== Requirements ==
Say how many lines of these entries include the word "Python", and answer with the number alone.

== Scenes as source code ==
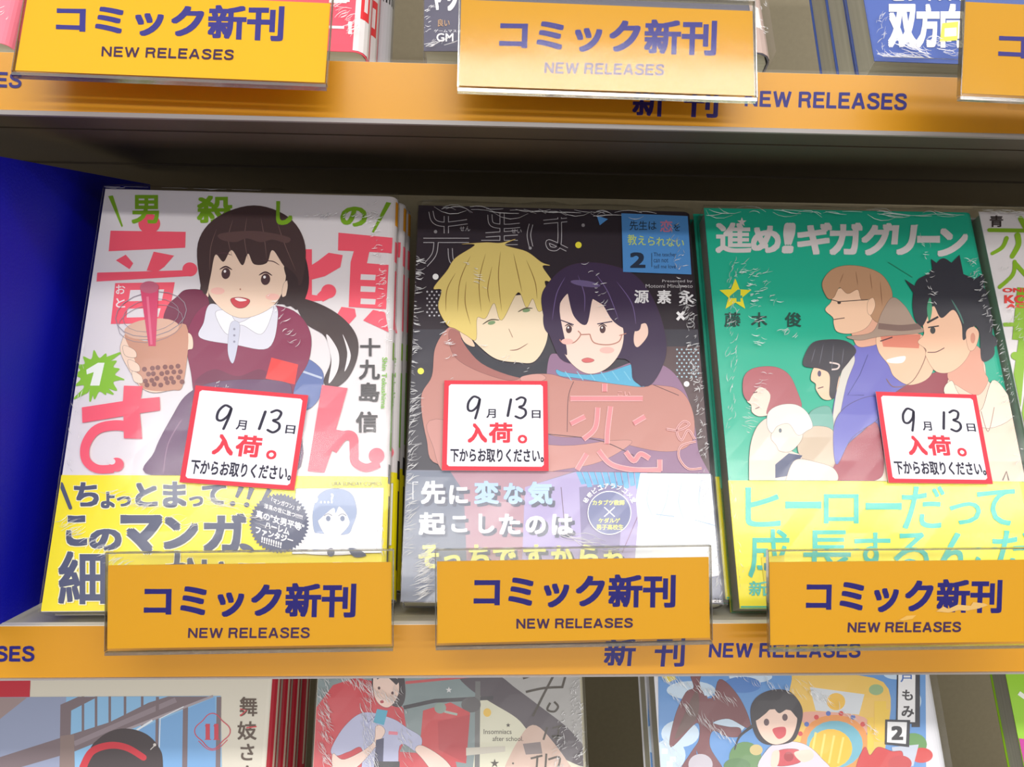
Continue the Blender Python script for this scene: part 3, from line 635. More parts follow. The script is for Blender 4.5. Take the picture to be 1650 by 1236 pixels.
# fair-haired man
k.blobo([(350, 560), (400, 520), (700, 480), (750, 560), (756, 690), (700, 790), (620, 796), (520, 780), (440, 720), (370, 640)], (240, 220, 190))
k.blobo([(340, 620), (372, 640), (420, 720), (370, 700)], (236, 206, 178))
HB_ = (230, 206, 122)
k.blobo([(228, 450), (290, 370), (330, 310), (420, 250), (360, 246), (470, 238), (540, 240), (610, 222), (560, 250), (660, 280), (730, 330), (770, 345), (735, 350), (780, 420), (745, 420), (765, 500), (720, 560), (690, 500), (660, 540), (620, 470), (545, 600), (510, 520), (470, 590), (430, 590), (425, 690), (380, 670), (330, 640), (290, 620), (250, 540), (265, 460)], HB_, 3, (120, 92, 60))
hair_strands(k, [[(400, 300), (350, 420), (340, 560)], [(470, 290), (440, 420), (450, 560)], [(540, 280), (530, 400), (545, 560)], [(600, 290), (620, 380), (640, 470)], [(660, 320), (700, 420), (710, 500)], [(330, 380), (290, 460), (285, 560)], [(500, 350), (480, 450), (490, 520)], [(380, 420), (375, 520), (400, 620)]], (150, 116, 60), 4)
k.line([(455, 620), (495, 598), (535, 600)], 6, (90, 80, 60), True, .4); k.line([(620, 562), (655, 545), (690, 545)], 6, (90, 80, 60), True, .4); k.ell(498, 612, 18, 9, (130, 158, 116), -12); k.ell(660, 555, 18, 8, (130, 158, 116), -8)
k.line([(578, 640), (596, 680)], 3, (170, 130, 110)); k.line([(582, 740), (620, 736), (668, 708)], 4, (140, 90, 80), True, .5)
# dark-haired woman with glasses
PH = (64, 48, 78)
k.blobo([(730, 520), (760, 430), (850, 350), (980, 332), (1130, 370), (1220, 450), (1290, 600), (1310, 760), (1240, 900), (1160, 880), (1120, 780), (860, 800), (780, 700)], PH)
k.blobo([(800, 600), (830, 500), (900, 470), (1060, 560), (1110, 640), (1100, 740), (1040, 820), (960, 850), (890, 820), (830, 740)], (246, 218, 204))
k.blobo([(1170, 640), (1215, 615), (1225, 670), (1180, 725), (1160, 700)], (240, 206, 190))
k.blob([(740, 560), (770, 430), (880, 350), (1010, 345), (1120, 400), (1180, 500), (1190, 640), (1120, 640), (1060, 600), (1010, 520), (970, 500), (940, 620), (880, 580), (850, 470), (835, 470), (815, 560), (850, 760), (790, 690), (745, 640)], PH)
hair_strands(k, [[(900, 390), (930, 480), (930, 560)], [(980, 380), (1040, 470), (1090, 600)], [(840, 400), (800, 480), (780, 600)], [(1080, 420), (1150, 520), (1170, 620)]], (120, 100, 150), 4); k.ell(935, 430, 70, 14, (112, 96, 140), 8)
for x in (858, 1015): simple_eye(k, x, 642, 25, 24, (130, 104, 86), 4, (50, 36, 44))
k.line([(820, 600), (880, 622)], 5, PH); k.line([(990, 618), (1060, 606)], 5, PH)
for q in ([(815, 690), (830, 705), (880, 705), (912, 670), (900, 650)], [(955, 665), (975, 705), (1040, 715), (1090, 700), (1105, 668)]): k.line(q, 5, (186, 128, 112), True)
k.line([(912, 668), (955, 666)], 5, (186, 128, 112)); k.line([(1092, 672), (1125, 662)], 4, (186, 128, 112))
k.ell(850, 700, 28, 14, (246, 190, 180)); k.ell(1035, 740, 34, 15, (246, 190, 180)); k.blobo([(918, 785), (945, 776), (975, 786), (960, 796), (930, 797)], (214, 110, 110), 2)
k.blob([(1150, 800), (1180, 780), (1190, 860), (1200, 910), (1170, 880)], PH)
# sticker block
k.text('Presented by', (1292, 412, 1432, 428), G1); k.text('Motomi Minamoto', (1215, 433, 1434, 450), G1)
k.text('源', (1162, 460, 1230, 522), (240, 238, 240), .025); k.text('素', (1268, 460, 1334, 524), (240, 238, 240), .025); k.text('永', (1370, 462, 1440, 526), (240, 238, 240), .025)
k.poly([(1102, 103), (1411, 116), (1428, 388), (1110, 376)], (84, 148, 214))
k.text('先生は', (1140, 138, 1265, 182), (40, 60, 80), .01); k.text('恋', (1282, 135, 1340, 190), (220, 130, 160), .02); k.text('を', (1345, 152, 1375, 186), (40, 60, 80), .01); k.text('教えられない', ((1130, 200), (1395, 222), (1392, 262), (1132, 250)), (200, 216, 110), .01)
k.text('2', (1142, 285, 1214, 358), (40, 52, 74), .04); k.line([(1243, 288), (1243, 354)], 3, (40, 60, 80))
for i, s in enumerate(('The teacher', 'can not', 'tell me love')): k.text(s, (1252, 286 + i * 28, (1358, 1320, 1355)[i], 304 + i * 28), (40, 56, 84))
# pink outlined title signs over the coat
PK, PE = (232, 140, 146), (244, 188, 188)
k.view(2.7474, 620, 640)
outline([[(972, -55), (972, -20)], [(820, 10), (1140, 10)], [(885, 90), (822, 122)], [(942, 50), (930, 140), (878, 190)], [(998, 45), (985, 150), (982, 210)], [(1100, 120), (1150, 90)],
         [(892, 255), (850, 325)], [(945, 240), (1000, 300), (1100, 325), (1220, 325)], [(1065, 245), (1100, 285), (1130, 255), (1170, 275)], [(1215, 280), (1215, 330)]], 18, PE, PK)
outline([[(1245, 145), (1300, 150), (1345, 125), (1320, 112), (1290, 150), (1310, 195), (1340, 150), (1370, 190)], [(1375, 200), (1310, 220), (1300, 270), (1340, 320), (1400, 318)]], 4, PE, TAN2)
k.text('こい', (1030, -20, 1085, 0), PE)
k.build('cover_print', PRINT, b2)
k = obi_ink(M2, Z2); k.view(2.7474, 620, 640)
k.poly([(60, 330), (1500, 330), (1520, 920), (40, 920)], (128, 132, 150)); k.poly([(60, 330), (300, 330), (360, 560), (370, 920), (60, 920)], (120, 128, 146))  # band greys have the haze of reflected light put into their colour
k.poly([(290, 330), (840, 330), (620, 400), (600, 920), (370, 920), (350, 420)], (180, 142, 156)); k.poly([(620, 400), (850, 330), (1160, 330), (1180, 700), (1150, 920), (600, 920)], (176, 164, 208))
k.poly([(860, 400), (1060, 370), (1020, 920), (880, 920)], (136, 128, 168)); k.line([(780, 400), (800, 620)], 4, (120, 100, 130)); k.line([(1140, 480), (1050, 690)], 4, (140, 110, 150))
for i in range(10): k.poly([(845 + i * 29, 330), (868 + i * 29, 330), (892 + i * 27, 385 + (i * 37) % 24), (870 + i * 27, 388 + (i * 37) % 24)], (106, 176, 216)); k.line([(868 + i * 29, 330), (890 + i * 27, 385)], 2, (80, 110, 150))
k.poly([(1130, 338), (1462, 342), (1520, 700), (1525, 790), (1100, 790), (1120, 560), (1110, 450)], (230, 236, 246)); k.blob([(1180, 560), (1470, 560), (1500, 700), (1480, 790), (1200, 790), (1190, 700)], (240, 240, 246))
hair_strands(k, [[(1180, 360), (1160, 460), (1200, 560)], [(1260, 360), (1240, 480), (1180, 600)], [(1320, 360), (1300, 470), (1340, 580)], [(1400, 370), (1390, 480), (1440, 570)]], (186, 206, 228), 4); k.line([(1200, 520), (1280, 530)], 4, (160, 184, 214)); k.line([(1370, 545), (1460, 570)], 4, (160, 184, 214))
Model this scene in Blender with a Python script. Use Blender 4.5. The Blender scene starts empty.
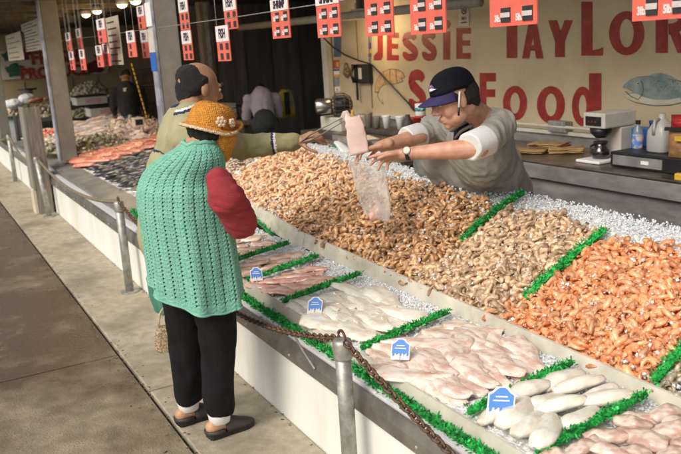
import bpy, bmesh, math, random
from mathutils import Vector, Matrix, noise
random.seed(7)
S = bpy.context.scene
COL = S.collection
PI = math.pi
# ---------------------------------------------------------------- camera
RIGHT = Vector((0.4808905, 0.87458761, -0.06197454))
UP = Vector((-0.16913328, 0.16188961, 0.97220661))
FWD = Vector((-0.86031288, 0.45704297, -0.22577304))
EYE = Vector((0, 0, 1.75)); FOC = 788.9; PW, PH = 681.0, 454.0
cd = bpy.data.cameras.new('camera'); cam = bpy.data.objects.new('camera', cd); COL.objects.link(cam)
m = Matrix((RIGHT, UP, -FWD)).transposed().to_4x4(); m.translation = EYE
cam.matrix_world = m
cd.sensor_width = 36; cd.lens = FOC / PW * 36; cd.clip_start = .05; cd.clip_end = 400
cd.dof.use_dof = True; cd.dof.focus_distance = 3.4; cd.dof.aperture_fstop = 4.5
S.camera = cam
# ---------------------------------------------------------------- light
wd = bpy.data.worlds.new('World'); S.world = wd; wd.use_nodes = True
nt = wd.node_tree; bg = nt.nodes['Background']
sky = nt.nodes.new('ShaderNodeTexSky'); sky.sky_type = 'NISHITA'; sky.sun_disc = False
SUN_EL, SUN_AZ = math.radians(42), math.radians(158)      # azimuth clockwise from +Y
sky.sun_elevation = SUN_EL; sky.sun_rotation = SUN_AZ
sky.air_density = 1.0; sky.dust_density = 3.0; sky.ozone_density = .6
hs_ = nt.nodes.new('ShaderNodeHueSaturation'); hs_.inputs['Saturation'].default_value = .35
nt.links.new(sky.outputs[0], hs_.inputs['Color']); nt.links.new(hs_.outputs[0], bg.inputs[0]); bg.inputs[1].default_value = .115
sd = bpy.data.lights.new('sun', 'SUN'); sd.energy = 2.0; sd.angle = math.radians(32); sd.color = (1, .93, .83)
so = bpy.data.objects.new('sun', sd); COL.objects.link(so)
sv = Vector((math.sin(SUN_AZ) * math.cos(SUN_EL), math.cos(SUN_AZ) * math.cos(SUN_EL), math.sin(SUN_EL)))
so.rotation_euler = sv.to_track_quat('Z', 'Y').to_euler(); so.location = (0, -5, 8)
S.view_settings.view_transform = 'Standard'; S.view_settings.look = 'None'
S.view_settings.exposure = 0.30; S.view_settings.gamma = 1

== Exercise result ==
2